Over the past few years, we have doubled down on this commitment. We have collaborated with community members in co-creating programming with deep local resonance, such as All Power to the People: Black Panthers at 50, RESPECT: Hip-Hop Style and Wisdom, and Queer California: Untold Stories. Our Friday Nights at OMCA, a weekly festival of music, dance, food, and art-making, has been a game-changer for our institution, attracting some 200,000 people annually. Together, these programs have made OMCA much more than a museum. We are now seen as an indispensable community resource and a gathering place for all of Oakland and the East Bay region.
We’ve been able to measure our success because of the investment we’ve made in evaluation. Our highly local audience (90 percent from a 50-mile radius) is more diverse culturally (56 percent people of color in 2019 compared with 46 percent in 2017) and economically (58 percent are low and middle income) as well as younger (62 percent under 45 in 2019 versus 58 percent in 2017), with many more families attending with young children. These shifts make our audience a closer reflection of the local population of Alameda County, which comprises 60 percent people of color.
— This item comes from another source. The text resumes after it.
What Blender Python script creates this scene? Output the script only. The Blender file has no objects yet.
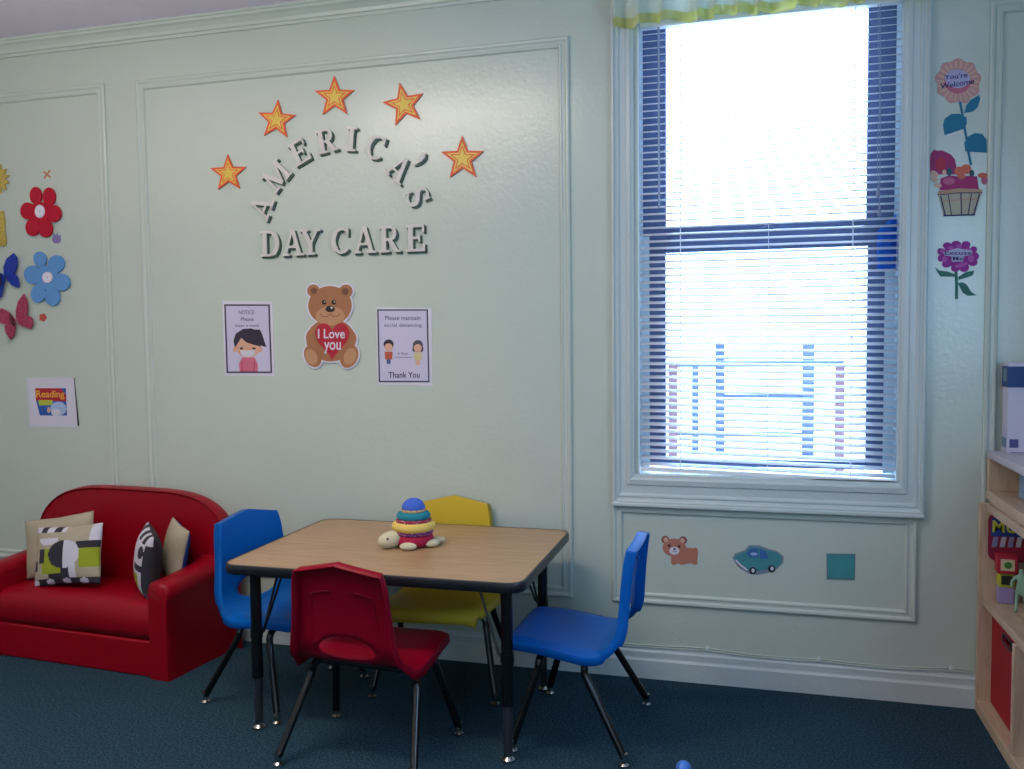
import bpy, bmesh, math, random
from mathutils import Vector, Matrix
random.seed(7)
SC = bpy.context.scene
COL = SC.collection
PI = math.pi

# ------------------------------------------------------------------ camera
F, YAW, PITCH, ROLL, CAMZ = 869.8, -.268, .0554, -.0108, 1.40
def cam_rows():
    cy, sy = math.cos(YAW), math.sin(YAW); cp, sp = math.cos(PITCH), math.sin(PITCH); cr, sr = math.cos(ROLL), math.sin(ROLL)
    A = Matrix(((1,0,0),(0,0,-1),(0,1,0)))
    Ry = Matrix(((cy,0,-sy),(0,1,0),(sy,0,cy)))
    Rx = Matrix(((1,0,0),(0,cp,-sp),(0,sp,cp)))
    Rz = Matrix(((cr,-sr,0),(sr,cr,0),(0,0,1)))
    return Rz @ Rx @ Ry @ A
CM = cam_rows()
def ray(px, py): return CM.transposed() @ Vector(((px-512)/F, (py-384.5)/F, 1))
D = 3.516                                   # the back wall's face
def W(px, py, Y=D):                         # survey: a point of the wall read off the photograph -> metres (x, z)
    r = ray(px, py); t = Y/r.y
    return (r.x*t, CAMZ + r.z*t)

cam_d = bpy.data.cameras.new('camera'); cam = bpy.data.objects.new('camera', cam_d); COL.objects.link(cam)
cam_d.sensor_width = 36; cam_d.lens = 36*F/1024; cam_d.clip_start = .05; cam_d.clip_end = 100
cam.matrix_world = Matrix.Translation((0,0,CAMZ)) @ Matrix((
    (CM[0][0], -CM[1][0], -CM[2][0]), (CM[0][1], -CM[1][1], -CM[2][1]), (CM[0][2], -CM[1][2], -CM[2][2]))).to_4x4()
SC.camera = cam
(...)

Over the past several years, we’ve also worked to identify our social impact—how successful we have been in building greater trust, understanding, and connection between people and communities. As of 2019, we’ve developed specific metrics to regularly measure (and share) our social cohesion outcomes. This examination has led to a fundamental change in how we define success. Attendance statistics, financial metrics, and audience demographics are the outputs and outcomes of our work, but we are now called to prioritize our impact—the real difference we are striving to make in the world.
So Now What?
In many ways, our museum has been seen as a leader in the field of diversity, equity, inclusion, and access and is looked to for best practices in community engagement. But as with museums across the country, we now have to take stock like never before. Since our founding, we’ve been known as the “Museum of the People.” But like most museums, we have never fully realized the vision to be of, by, and for all of the people.
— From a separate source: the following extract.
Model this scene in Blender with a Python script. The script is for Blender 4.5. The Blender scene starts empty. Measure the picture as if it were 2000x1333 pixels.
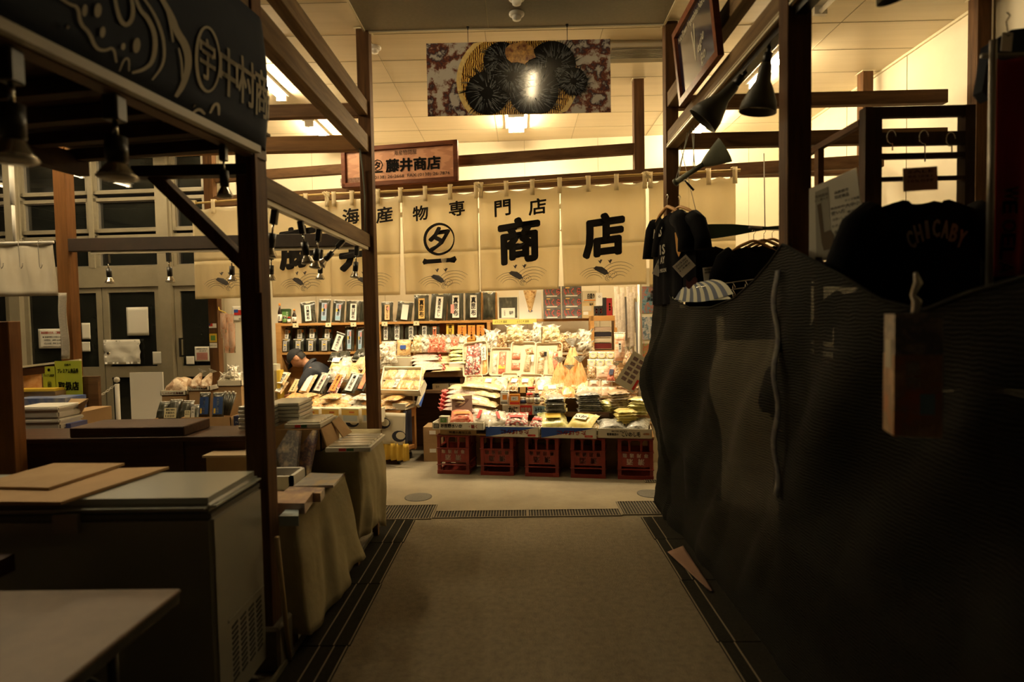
import bpy, bmesh, math, random
from mathutils import Matrix, Vector, noise
from math import sin, cos, pi, radians, sqrt
R = random.Random(7)
S = bpy.context.scene
COL = S.collection
# ------------------------------------------------------------------ camera
FPX, CAMH = 1120.0, 1.55
ROLL = 0.018
_y = Vector((15 / FPX, 44.5 / FPX, -1)).normalized()          # world +Y seen by the camera
_x = Vector((cos(ROLL), sin(ROLL), 0)); _x = (_x - _y * _x.dot(_y)).normalized()
_z = _x.cross(_y)
_M = Matrix((_x, _y, _z))                                     # rows: world axes in camera space -> camera-to-world
CAMP = Vector((0, 0, CAMH))
cam_data = bpy.data.cameras.new('camera')
cam = bpy.data.objects.new('camera', cam_data); COL.objects.link(cam)
cam_data.sensor_width = 36; cam_data.lens = FPX * 36 / 2000; cam_data.clip_start = 0.05
cam.matrix_world = Matrix.Translation(CAMP) @ _M.to_4x4()
cam_data.dof.use_dof = True; cam_data.dof.focus_distance = 5.6; cam_data.dof.aperture_fstop = 1.6
S.camera = cam
S.view_settings.view_transform = 'Standard'; S.view_settings.look = 'None'
S.view_settings.gamma = 1; S.view_settings.use_curve_mapping = False
S.view_settings.exposure = 0.0
# ------------------------------------------------------------------ light of the place
WARM = (1.0, 0.70, 0.33)
SPOT = (1.0, 0.80, 0.50)
world = bpy.data.worlds.new('world'); S.world = world; world.use_nodes = True
world.node_tree.nodes['Background'].inputs[0].default_value = (1.0, 0.72, 0.42, 1)
world.node_tree.nodes['Background'].inputs[1].default_value = 0.008
TUBE_E, LAMP_W = 190.0, 0.62

def area(name, loc, rot, sx, sy, w, color=SPOT, spread=180):
    l = bpy.data.lights.new(name, 'AREA'); l.shape = 'RECTANGLE'; l.size = sx; l.size_y = sy
    l.energy = w; l.color = color; l.spread = radians(spread)
    o = bpy.data.objects.new(name, l); COL.objects.link(o); o.location = loc; o.rotation_euler = rot
    return o
def spot(name, loc, target, w, ang=75, r=0.04, color=SPOT, blend=0.7):
    l = bpy.data.lights.new(name, 'SPOT'); l.energy = w; l.color = color; l.spot_size = radians(ang)
    l.spot_blend = blend; l.shadow_soft_size = r
    o = bpy.data.objects.new(name, l); COL.objects.link(o); o.location = loc
    o.rotation_euler = (Vector(target) - Vector(loc)).to_track_quat('-Z', 'Y').to_euler()
    return o
# ------------------------------------------------------------------ measuring helpers (photo pixel -> place)
def ray(px, py):
    return _M @ Vector(((px - 1000) / FPX, (666.5 - py) / FPX, -1))
def at(px, py, Y):
    d = ray(px, py); return CAMP + d * (Y / d.y)
def fl(px, py, z=0.0):
    d = ray(px, py); return CAMP + d * ((z - CAMH) / d.z)
def hit(px, py, n, c):
    d = ray(px, py); n = Vector(n); return CAMP + d * ((c - n.dot(CAMP)) / n.dot(d))
def atx(px, py, X):
    d = ray(px, py); return CAMP + d * (X / d.x)
# ------------------------------------------------------------------ materials
MATS = {}
def mk(name, c, rough=0.6, metal=0.0, c2=None, scale=8.0, stretch=(1, 1, 1), bump=0.0, bscale=None, coat=0.0,
       spec=0.5, mixp=(0.35, 0.65), alpha=1.0, emit=None, estr=0.0, kind='noise', trans=0.0, detail=4, sheen=0):
    if name in MATS: return MATS[name]
    m = bpy.data.materials.new(name); m.use_nodes = True; nt = m.node_tree; N = nt.nodes; L = nt.links
    b = N['Principled BSDF']; b.inputs['Roughness'].default_value = rough; b.inputs['Metallic'].default_value = metal
    b.inputs['Specular IOR Level'].default_value = spec; b.inputs['Coat Weight'].default_value = coat
    b.inputs['Coat Roughness'].default_value = 0.12; b.inputs['Alpha'].default_value = alpha
    b.inputs['Base Color'].default_value = (*c, 1); m.diffuse_color = (*c, 1)
    if trans: b.inputs['Transmission Weight'].default_value = trans
    if emit: b.inputs['Emission Color'].default_value = (*emit, 1); b.inputs['Emission Strength'].default_value = estr
    if c2 is not None or bump:
        tc = N.new('ShaderNodeTexCoord'); mp = N.new('ShaderNodeMapping')
        mp.inputs['Scale'].default_value = stretch; L.new(tc.outputs['Object'], mp.inputs['Vector'])
        if kind == 'voronoi':
            t = N.new('ShaderNodeTexVoronoi'); t.inputs['Scale'].default_value = scale; fac = t.outputs['Color']
            bw = N.new('ShaderNodeRGBToBW'); L.new(fac, bw.inputs[0]); fac = bw.outputs[0]
        elif kind == 'wave':
            t = N.new('ShaderNodeTexWave'); t.inputs['Scale'].default_value = scale
            t.inputs['Distortion'].default_value = 6; t.inputs['Detail'].default_value = 3; t.inputs['Detail Scale'].default_value = 1.2
            fac = t.outputs['Fac']
        else:
            t = N.new('ShaderNodeTexNoise'); t.inputs['Scale'].default_value = scale; t.inputs['Detail'].default_value = detail
            t.inputs['Roughness'].default_value = 0.65; fac = t.outputs['Fac']
        L.new(mp.outputs[0], t.inputs['Vector'])
        if c2 is not None:
            cr = N.new('ShaderNodeValToRGB'); cols = [c] + (list(c2) if isinstance(c2[0], (tuple, list)) else [c2])
            el = cr.color_ramp.elements
            for i, cc in enumerate(cols):
                p = mixp[0] + (mixp[1] - mixp[0]) * i / (len(cols) - 1)
                e = el[i] if i < 2 else el.new(p)
                e.position = p; e.color = (*cc, 1)
            # ramp elements sort themselves, rewrite in order
            for i, cc in enumerate(cols):
                el[i].position = mixp[0] + (mixp[1] - mixp[0]) * i / (len(cols) - 1); el[i].color = (*cc, 1)
            L.new(fac, cr.inputs[0]); L.new(cr.outputs[0], b.inputs['Base Color'])
        if bump:
            t2 = N.new('ShaderNodeTexNoise'); t2.inputs['Scale'].default_value = bscale or scale; t2.inputs['Detail'].default_value = 3
            L.new(mp.outputs[0], t2.inputs['Vector'])
            bp = N.new('ShaderNodeBump'); bp.inputs['Strength'].default_value = bump; bp.inputs['Distance'].default_value = 0.02
            L.new(t2.outputs['Fac'], bp.inputs['Height']); L.new(bp.outputs[0], b.inputs['Normal'])
            if coat: L.new(bp.outputs[0], b.inputs['Coat Normal'])
    MATS[name] = m
    return m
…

Last week, even as I was honored to speak to colleagues across the country about diversity and equity at our virtual American Alliance of Museums conference, I was also called upon by our staff to see, acknowledge, and be held accountable for the inequities in our own institution. These inequities include a lack of black people in key roles, particularly within the curatorial ranks. We’ve heard as well a call for greater transparency and participation by broader staff in decision-making, and respect for roles and expertise that have not been typically valued within museums. Beyond critiques of our institutional practices, I’ve listened to the pain, exhaustion, and despair of black people and people of color with whom I’ve long worked. And I’ve walked the streets of my city and seen murals that appear on the plywood boards that cover broken windows paying tribute to black lives lost and calls for reparation and justice.
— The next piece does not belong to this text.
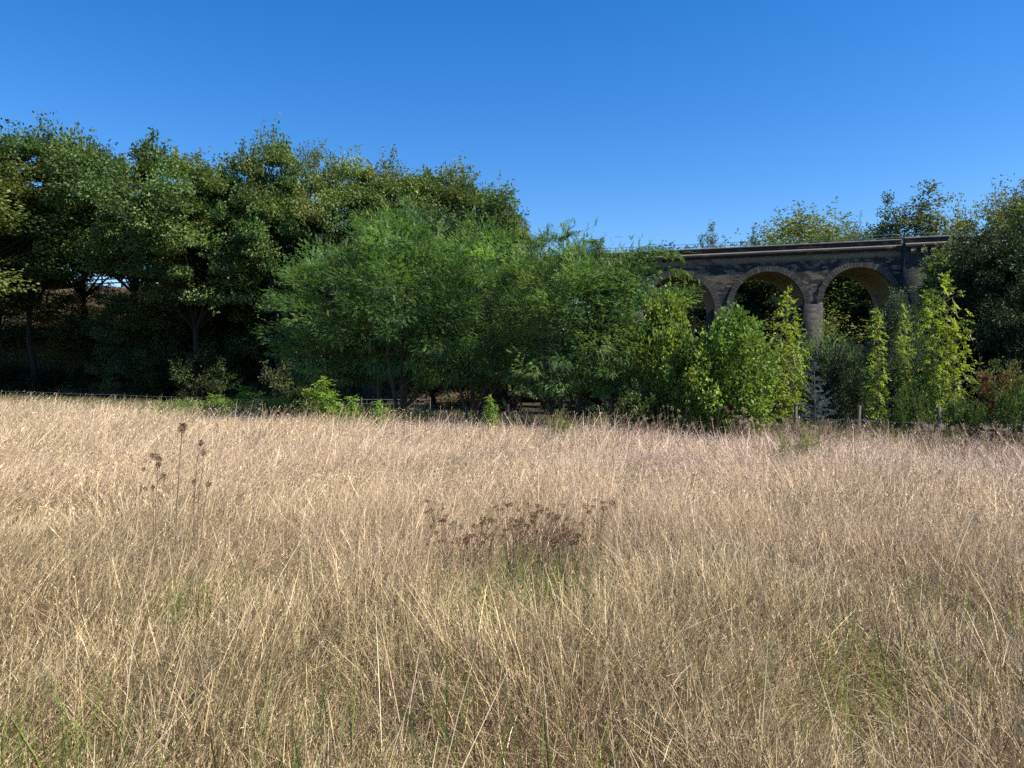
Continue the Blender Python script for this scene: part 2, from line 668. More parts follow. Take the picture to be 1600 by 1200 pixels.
    for s0, s1, o in sects:
        if o == 0:
            beam(band, s0, s1, [(.12, 10.94), (.12, 11.58), (T - .12, 11.58), (T - .12, 10.94)])
        beam(corn, s0, s1, [(o - .16, 11.56), (o - .20, 11.88), (o + .04, 12.00), (T + .2, 12.0), (T + .2, 11.56)])
        beam(para, s0, s1, [(o + .06, 11.98), (o + .06, 12.42), (o + .5, 12.42), (o + .5, 11.98)])
        beam(para, s0, s1, [(T - .5, 11.98), (T - .5, 12.42), (T - .06, 12.42), (T - .06, 11.98)])
        beam(cop, s0, s1, [(o + .02, 12.40), (o + .02, 12.49), (o + .06, 12.54), (o + .56, 12.54), (o + .56, 12.40)])
        beam(cop, s0, s1, [(T - .6, 12.40), (T - .6, 12.52), (T, 12.52), (T, 12.40)])
    part('string_course', band.mesh('string_course', M_BAND), t)
    part('cornice', corn.mesh('cornice', M_PARA), t)
    # thin weathered ledge along the cornice, paler colour paints its sunlit line
    led = Geo()
    for s0, s1, o in sects:
        beam(led, s0 + .004, s1 - .004, [(o - .215, 11.865), (o - .215, 11.88), (o + .0, 11.992), (o + .05, 12.012), (o + .055, 11.99)])
    part('cornice_ledge', led.mesh('cornice_ledge', M_COPING), t)
    part('parapet', para.mesh('parapet', M_PARA), t)
    part('coping', cop.mesh('coping', M_COPING), t)
    # pilaster of the abutment with three corbels
    pil = Geo()
    box(pil, (PIL0, -PRJ + .12, -2.5), (PIL1, .5, CAM_Z + 11.55 + DECK * PIL0), white)
    part('pilaster', pil.mesh('pilaster', M_PIER), t)
    for k in range(5):
        s = PIL0 + .45 + k * .85
        g = Geo()
        z = CAM_Z + DECK * s + 11.553
        v = []
        y0, y1 = -PRJ + .13, -PRJ - .14
        prof = [(y0, z - .62), (y1 + .10, z - .36), (y1, z - .3), (y1, z), (y0, z)]
        V = np.array([[(s + d, p[0], p[1]) for p in prof] for d in (0, .45)]).reshape(-1, 3)
        m = len(prof)
        fs = [(i, (i + 1) % m, (i + 1) % m + m, i + m) for i in range(m)]
        fs += [(0, 1, 2, 3), (0, 3, 4, 0 + 4), (m + 3, m + 2, m + 1, m)]
        fs = [f_ for f_ in fs if len(set(f_)) == 4]
        g.add(V, fs, white)
        part('corbel', g.mesh('corbel', M_BAND), t)
    dk = Geo()
    beam(dk, s_left, s_right, [(.3, 11.2), (.3, 11.62), (T - .3, 11.62), (T - .3, 11.2)])
    part('deck', dk.mesh('deck', M_PARA), t)
    # green hand rail
    r_ = thing('handrail', 'thin green metal handrail running along the top of the viaduct parapet', 'railing', (P0[0], P0[1], 0), math.atan2(E[1], E[0]))
    g = Geo()
    ss = np.linspace(s_left, s_right, 40)
    for h in (.55, .27):
        tube(g, [(s, .75, CAM_Z + 12.52 + DECK * s + h) for s in ss], [.024] * 40, white, 5)
    part('rail', g.mesh('rail', M_RAIL), r_)
    pm = None
    for s in np.arange(s_left + .5, s_right, 2.2):
        if pm is None:
            g = Geo()
            tube(g, [(0, 0, -1.0), (0, 0, .55)], [.022, .022], white, 5)
            pm = g.mesh('post', M_RAIL)
        o = part('post', pm, r_)
        o.location = (s, .75, CAM_Z + 12.52 + DECK * s)


build_viaduct()


# ------------------------------------------------------------------ trees
def crown_points(r, n, H, R, base, prof, mind):
    """clump centres spread through the crown's volume, more of them near its outside"""
    ph = r.uniform(0, 6.28, 6)
    out = []
    tries = 0
    while len(out) < n and tries < n * 60:
        tries += 1
        w = r.uniform(.02, 1)
        a = r.uniform(0, 2 * math.pi)
        bump = 1 + .20 * math.sin(2 * a + ph[0] + 3 * w) + .16 * math.sin(3 * a + ph[1] - 5 * w) + .08 * math.sin(5 * a + ph[2] + 9 * w)
        u = r.uniform(.08, 1) ** .5
        rad = R * prof(w) * u * bump
        p = np.array([rad * math.cos(a), rad * math.sin(a), base + (H - base) * w * (1 + .05 * math.sin(2 * a + ph[3]))])
        if out and np.min(np.linalg.norm((np.array(out) - p) * np.array([1, 1, 1.2]), axis=1)) < mind:
            continue
        out.append(p)
    return np.array(out)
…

As we move through quarantine, we’ve begun to consider how to reinvent our institution when we’re able to reopen our building. That reimagining has become a cry for action from the inside out and the outside in.
So, our journey continues. I know it will take every bit of training and learning and all the tools we’ve developed in recent years. But mostly I know it will require listening with self-awareness, taking a stand with compassion and courage, and reimagining what a museum of, by, and for the people can truly be. Black Lives Matter. Black Thoughts Matter. Black Stories Matter.
Lori Fogarty is the director of the Oakland Museum of California.